Gemier in zijn hoofd

Vanaf zijn debuut Manipulaties (1971) was Kooiman een schrijver die minutieus verslag deed van het gemier in zijn hoofd. Kooiman en zijn alter ego’s trokken een scherm op waardoor ze de werkelijkheid van een afstand bekeken, alsof ze er geen onderdeel van waren. Er waren ‘twee niveaus van werkelijkheid’, zei hij. De personages van Kooiman bevonden zich in een onzichtbare cocon, alles werd vanuit een isolement bezien, direct betrokken waren ze nergens bij.

Exemplarisch zijn de beschrijvingen van de ontmoetingen van de hoofdpersoon van De afwezige met zijn vader. Die wordt beschreven als een vreemde. Ze hebben totaal geen contact met elkaar, hoe de vader ook zijn best doet. De Ik is een onhandelbare puber, volslagen onaangepast (‘Ik was onhoudbaar’). Zijn vader is voor hem iemand uit een andere wereld. Zelf verschanst hij zich in de gedachtegang dat hij alles kan, als hij maar wil. Maar hij wil niet: ‘Zo wankelt hij op de grens van verbeelding en werkelijkheid, op de grens van een illusie die het tastbare niet verdragen kan.’

Zijn personages bevinden zich in half lethargische toestand waaruit ze stelselmatig worden opgeschrikt door de ‘gewaarwording’ van iets in de werkelijkheid.

Kooiman was de meester van de gewaarwording. Zijn personages bevinden zich in half lethargische toestand waaruit ze stelselmatig worden opgeschrikt door de ‘gewaarwording’ van iets in de werkelijkheid. Ze ondergaan de werkelijkheid daardoor sensitiever, alerter, fysieker, wantrouwender. Kooiman zit met die gewaarwordingen dicht op de huid van de werkelijkheid. Maar toch niet dicht genoeg om zich niet gespleten te voelen. Hij heeft geen contact met de labyrintische stroom gebeurtenissen om hem heen.

Depersonalisatie

In Vertellingen van een verloren dag (1990) wordt die cocon gebroken door de ontmoeting met de figuur Merkuur. Die haalt met zijn oorlogsherinneringen alles terug wat Kooiman als tienjarige bij toeval heeft gezien en daarna verdrongen: de gruwelijkste foto’s van de oorlog.

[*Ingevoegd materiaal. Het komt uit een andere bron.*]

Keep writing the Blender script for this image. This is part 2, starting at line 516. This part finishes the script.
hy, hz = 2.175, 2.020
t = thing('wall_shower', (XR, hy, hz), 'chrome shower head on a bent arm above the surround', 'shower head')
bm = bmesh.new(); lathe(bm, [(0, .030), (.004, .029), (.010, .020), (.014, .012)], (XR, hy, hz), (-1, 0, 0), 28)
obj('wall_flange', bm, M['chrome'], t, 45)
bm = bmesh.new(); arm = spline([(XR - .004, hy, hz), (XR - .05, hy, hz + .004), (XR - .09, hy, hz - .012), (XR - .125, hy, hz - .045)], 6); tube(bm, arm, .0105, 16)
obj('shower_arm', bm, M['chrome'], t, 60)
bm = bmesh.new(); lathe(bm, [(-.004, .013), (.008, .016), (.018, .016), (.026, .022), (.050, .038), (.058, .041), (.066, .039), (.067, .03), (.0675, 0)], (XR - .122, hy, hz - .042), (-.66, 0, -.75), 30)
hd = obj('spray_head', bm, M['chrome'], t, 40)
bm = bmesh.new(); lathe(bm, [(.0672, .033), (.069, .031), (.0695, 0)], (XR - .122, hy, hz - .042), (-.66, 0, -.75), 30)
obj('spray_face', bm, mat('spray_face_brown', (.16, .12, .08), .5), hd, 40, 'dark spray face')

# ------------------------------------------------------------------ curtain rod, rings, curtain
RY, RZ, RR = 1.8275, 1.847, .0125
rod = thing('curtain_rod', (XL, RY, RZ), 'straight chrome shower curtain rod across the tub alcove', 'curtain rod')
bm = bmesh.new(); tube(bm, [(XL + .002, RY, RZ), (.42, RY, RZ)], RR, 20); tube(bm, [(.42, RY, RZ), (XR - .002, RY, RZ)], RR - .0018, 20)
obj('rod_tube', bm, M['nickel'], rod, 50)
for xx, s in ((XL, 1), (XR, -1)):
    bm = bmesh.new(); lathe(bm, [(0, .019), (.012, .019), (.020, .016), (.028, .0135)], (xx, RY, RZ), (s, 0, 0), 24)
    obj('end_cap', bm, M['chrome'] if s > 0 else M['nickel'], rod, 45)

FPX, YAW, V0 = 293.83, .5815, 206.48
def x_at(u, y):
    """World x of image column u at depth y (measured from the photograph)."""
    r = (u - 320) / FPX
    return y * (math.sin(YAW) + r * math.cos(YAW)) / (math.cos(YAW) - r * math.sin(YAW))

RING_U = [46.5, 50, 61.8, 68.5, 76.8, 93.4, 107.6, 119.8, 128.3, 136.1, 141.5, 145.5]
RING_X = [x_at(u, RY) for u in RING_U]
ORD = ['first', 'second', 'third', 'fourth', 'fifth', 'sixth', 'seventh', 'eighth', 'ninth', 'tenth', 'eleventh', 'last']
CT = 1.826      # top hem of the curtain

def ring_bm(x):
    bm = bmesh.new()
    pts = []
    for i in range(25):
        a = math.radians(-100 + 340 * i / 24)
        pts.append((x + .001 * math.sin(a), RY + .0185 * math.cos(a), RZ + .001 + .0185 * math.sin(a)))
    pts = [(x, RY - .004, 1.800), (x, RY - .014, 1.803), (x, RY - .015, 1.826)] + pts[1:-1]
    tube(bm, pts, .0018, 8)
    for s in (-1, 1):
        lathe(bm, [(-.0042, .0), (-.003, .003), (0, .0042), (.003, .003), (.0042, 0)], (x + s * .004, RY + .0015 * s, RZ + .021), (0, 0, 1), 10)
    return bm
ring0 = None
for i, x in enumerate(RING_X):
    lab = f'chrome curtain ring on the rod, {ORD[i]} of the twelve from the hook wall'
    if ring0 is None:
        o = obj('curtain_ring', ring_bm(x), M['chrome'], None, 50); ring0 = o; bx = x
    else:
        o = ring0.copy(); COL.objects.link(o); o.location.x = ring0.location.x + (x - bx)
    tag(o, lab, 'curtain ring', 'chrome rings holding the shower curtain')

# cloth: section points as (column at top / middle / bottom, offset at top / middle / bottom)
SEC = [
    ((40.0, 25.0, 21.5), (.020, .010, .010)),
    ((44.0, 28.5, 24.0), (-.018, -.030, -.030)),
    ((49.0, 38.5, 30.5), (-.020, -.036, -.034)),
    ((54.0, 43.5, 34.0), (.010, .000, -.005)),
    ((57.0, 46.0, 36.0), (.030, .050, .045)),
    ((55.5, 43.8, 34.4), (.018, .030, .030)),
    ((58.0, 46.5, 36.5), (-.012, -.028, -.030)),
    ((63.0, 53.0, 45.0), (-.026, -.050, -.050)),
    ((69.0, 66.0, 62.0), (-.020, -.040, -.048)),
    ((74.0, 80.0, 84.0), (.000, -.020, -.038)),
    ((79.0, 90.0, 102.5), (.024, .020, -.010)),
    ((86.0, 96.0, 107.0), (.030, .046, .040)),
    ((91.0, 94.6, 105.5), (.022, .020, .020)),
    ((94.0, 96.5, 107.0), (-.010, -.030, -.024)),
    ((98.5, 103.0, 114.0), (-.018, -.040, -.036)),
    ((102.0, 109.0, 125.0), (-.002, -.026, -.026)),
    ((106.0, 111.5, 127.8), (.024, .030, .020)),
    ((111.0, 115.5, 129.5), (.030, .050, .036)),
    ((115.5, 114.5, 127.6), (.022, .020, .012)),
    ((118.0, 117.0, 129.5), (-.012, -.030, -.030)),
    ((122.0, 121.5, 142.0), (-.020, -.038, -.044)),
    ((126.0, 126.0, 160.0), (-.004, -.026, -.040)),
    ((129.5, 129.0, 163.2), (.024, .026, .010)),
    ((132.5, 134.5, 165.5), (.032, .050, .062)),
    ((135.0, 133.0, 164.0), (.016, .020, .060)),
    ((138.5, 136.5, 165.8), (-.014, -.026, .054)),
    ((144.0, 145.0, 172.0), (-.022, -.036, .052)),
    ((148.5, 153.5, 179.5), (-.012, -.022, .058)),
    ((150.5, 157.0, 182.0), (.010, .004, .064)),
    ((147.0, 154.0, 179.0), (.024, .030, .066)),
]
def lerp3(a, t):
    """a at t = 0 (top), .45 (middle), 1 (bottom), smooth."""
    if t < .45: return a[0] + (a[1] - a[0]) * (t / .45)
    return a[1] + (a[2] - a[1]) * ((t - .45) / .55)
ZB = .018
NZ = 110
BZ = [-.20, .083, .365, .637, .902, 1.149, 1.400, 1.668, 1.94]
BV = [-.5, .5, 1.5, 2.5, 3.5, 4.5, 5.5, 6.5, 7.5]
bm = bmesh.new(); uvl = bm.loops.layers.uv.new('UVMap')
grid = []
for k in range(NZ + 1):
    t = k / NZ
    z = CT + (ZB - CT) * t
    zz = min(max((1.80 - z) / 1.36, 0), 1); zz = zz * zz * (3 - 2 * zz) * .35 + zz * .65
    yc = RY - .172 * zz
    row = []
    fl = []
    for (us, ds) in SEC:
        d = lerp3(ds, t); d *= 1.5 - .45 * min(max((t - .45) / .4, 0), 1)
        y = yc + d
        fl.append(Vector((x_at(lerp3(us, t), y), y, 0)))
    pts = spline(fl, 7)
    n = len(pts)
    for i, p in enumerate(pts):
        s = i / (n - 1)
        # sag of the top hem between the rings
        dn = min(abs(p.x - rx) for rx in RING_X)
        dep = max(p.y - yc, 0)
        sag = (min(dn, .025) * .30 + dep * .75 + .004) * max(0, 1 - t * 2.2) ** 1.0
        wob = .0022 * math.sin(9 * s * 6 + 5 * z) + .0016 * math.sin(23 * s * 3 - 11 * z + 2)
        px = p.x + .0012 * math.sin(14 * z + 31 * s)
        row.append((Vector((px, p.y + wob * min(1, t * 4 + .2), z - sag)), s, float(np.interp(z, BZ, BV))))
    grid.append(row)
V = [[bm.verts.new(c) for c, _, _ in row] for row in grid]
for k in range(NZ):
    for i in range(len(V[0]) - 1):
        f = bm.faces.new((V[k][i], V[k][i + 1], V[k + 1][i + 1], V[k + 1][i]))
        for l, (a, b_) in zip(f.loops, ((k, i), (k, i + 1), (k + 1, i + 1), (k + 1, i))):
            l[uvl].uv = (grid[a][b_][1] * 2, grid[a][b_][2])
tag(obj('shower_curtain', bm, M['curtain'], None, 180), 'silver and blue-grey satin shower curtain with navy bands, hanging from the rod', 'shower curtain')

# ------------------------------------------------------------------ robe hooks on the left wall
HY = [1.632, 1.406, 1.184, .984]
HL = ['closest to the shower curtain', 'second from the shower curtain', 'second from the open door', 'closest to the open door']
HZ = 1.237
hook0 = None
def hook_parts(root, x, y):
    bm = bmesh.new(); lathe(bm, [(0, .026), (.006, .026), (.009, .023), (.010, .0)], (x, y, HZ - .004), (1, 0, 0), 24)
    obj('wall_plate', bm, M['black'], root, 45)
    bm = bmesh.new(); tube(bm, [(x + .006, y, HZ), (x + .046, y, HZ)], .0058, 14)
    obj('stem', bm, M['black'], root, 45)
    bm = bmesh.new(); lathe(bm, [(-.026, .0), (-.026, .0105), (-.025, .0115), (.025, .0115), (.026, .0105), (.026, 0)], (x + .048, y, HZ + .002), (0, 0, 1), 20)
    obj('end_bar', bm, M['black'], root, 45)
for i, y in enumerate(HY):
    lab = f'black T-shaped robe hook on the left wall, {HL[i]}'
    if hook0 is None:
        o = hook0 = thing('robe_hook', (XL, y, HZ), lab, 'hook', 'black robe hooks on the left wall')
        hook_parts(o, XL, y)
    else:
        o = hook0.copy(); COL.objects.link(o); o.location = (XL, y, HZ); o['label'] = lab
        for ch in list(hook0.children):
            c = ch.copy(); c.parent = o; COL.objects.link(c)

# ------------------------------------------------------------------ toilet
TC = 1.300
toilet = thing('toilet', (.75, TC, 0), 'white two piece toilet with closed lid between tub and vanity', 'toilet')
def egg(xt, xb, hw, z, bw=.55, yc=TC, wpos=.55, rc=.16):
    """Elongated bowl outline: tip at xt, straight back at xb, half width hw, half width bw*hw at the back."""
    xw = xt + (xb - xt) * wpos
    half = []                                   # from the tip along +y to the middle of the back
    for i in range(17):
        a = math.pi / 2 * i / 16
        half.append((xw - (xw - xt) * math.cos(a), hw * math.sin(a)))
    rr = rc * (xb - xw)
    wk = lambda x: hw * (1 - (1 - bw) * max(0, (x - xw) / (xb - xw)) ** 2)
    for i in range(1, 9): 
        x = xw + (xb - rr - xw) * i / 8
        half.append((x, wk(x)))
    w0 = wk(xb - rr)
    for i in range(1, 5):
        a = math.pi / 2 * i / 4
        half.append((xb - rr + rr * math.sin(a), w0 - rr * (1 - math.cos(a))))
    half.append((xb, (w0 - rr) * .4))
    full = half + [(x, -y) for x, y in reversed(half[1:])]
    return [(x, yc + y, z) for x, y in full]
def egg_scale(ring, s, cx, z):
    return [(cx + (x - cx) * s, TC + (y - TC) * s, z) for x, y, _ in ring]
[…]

Jaren later zorgden die foto’s ervoor dat Kooiman het levensverhaal van de Duitslandganger Jan Montyn aan hem ging onttrekken ‘met de belustheid van iemand die de oorlog niet heeft meegemaakt.’ Dat werd Kooimans zelfgezochte confrontatie met de echte werkelijkheid.

Het breken van de cocon en het opschrijven van het levensverhaal van de kunstenaar Montyn, die als zeventienjarige jongen in Duitse krijgsdienst ging, betekende dat Kooiman van zichzelf losraakte.

Montyn werd een verrassend succes, maar Kooiman was zichzelf kwijt na drie jaar aan het boek te hebben gewerkt.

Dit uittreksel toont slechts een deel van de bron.